Written instruction: Retype every line from the start of the data down to and including the line with "COL = SC.collection". Skip the pictures.

[Records with scene code]
(begin)

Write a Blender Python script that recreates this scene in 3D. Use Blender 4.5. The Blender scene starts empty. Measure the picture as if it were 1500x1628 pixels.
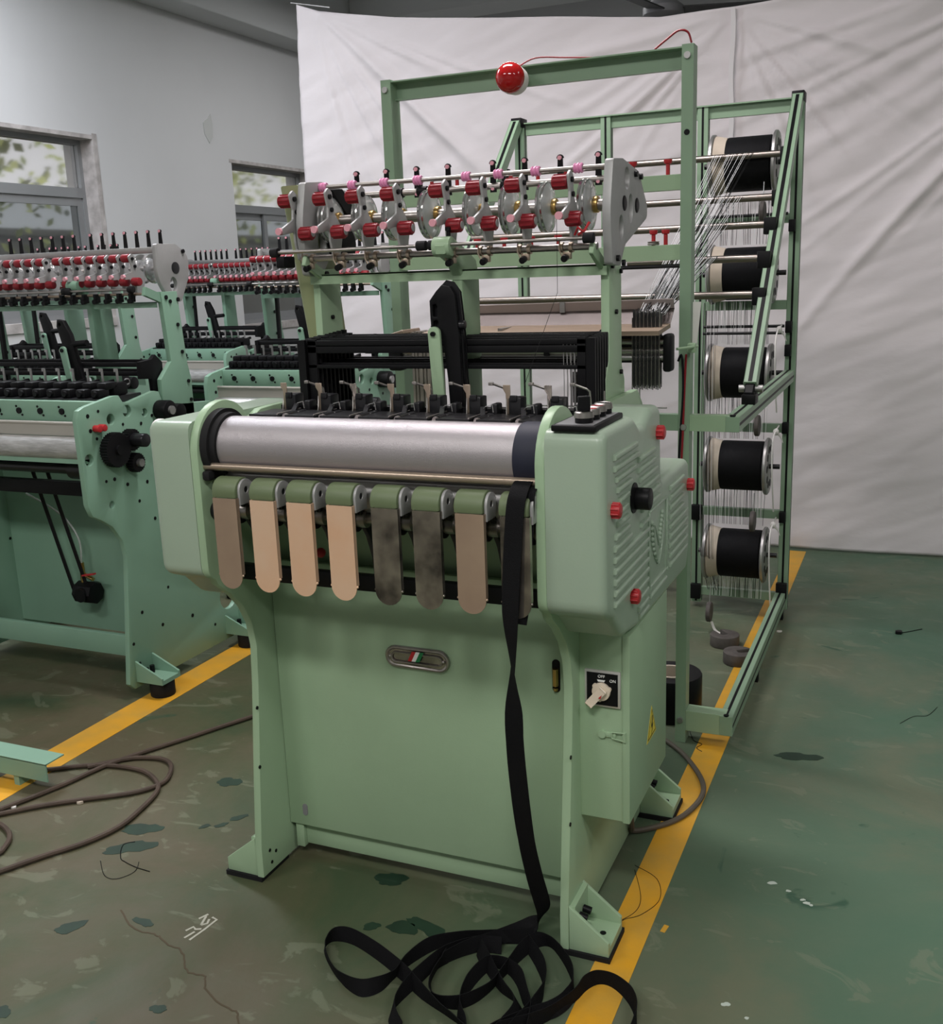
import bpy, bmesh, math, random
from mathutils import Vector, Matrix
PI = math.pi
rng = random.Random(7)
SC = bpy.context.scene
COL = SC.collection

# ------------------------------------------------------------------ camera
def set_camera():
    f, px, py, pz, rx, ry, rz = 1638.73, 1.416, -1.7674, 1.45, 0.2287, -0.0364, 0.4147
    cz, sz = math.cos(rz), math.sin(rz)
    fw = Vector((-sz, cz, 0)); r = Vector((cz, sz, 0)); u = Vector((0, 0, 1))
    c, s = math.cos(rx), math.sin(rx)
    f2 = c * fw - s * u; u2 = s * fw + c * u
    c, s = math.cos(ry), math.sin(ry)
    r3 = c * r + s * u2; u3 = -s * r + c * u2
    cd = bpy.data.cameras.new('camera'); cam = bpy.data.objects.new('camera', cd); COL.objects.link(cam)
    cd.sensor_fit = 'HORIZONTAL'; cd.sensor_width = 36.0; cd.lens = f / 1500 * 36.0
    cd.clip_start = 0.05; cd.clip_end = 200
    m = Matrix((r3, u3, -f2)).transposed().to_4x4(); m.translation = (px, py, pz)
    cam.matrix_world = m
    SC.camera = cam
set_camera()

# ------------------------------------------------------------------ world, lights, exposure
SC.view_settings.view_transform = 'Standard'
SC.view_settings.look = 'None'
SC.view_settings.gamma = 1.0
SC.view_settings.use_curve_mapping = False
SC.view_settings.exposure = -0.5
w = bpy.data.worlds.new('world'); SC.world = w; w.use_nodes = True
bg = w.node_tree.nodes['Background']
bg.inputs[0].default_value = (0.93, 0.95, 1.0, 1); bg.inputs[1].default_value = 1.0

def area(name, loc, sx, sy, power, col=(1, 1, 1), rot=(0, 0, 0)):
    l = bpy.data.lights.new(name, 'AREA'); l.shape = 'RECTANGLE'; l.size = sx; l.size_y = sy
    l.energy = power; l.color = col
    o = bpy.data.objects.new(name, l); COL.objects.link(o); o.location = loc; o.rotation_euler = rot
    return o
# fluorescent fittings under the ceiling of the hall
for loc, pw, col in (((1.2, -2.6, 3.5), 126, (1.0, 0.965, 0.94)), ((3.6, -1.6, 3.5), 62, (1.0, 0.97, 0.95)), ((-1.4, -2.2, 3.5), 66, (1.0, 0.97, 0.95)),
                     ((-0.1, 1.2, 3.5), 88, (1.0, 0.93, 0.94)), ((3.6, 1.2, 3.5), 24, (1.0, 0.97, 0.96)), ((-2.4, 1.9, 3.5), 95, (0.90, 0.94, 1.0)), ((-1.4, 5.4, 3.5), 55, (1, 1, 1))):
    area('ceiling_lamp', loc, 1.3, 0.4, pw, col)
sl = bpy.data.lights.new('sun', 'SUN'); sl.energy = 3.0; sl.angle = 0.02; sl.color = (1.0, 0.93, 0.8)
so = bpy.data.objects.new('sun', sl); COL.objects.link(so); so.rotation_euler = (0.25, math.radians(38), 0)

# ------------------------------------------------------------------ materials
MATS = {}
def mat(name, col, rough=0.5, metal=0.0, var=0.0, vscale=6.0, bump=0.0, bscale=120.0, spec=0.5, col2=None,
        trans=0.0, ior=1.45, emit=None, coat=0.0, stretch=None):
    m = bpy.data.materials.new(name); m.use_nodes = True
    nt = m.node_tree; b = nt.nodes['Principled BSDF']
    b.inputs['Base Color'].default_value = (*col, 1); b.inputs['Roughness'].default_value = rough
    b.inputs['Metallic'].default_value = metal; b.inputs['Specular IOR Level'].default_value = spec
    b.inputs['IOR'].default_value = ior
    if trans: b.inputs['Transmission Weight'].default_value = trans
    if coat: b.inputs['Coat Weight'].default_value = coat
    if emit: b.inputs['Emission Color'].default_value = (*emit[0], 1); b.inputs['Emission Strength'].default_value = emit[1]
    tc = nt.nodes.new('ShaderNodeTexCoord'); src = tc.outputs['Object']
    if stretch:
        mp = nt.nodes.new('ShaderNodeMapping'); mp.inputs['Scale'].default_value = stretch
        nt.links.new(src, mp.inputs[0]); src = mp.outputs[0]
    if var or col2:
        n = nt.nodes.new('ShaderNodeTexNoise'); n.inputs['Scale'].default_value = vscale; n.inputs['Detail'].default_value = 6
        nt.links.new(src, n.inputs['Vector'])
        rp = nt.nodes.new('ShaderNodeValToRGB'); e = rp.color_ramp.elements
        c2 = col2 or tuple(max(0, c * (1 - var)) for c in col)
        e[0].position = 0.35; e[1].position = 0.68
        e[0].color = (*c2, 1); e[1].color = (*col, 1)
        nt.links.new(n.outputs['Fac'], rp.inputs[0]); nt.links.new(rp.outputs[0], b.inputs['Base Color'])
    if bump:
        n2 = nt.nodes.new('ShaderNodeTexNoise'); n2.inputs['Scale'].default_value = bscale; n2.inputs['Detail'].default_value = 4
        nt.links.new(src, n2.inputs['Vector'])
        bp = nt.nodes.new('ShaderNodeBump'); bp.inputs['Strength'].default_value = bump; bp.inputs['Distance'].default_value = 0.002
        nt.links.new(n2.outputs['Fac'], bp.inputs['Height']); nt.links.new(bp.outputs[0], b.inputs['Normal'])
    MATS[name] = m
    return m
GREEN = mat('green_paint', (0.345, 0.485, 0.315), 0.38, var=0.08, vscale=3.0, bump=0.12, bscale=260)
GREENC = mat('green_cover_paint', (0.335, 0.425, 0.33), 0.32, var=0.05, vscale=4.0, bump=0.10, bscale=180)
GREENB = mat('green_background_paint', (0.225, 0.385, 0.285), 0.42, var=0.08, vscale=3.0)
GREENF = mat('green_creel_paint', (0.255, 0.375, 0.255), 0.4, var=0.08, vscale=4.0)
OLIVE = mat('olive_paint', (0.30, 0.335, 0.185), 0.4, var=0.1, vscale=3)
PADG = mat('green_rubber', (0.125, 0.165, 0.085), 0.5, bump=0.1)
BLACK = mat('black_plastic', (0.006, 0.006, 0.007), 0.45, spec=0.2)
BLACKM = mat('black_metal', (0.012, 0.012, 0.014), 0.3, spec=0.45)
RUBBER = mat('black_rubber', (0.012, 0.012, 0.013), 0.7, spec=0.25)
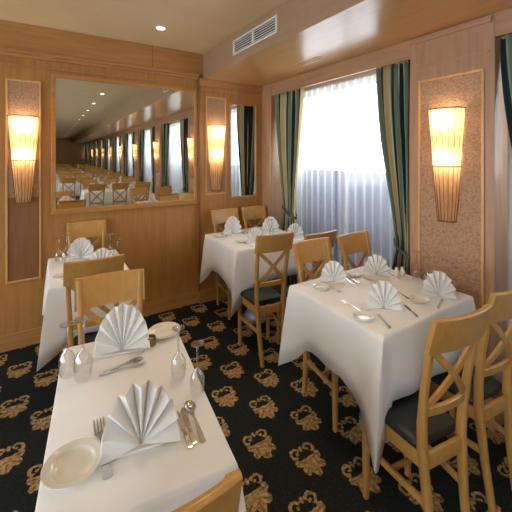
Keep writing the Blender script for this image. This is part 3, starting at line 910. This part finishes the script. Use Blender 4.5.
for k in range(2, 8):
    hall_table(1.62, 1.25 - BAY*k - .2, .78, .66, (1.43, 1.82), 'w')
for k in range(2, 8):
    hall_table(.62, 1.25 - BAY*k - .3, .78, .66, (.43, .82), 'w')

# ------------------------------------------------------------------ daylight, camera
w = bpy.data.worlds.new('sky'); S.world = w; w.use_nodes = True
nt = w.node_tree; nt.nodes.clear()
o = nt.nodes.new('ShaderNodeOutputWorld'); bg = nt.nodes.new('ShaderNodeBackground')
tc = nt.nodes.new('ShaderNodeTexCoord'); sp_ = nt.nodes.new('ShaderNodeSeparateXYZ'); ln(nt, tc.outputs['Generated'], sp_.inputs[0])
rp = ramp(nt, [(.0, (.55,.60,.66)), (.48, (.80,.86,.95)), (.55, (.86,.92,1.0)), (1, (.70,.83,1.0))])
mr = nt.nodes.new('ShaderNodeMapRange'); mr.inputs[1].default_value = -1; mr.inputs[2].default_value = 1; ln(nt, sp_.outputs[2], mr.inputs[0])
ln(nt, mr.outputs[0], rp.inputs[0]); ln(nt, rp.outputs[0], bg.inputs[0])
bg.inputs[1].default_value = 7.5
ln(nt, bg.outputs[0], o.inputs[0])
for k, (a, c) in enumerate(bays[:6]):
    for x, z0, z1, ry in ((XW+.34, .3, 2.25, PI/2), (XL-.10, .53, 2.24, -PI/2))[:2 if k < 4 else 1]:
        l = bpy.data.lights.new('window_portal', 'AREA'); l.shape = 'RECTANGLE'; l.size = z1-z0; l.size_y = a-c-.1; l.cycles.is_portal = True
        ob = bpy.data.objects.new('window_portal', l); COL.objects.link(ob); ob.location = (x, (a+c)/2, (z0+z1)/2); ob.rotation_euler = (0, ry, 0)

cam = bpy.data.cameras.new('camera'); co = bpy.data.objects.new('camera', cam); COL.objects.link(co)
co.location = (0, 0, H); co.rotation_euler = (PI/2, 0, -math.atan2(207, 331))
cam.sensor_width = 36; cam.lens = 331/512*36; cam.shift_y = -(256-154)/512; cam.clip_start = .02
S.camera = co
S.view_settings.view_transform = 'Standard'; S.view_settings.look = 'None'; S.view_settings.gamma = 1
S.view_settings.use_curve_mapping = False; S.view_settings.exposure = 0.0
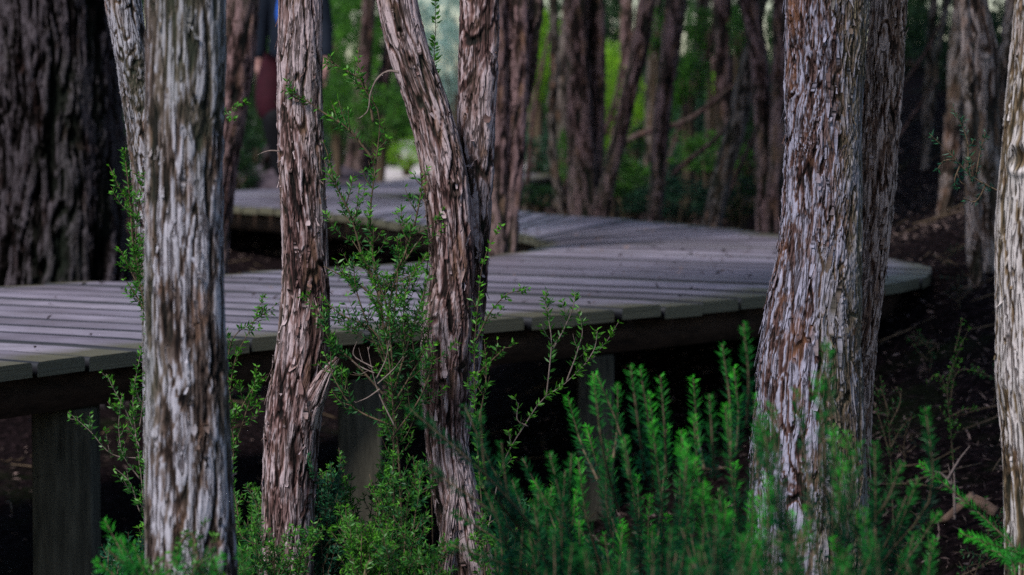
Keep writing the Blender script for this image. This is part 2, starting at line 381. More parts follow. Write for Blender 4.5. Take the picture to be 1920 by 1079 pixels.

(end)

Solved exercise:
Write a Blender Python script that recreates this scene in 3D. Use Blender 4.5. The Blender scene starts empty. Measure the picture as if it were 1500x1628 pixels.
import bpy, bmesh, math, random
from mathutils import Vector, Matrix
PI = math.pi
rng = random.Random(7)
SC = bpy.context.scene
COL = SC.collection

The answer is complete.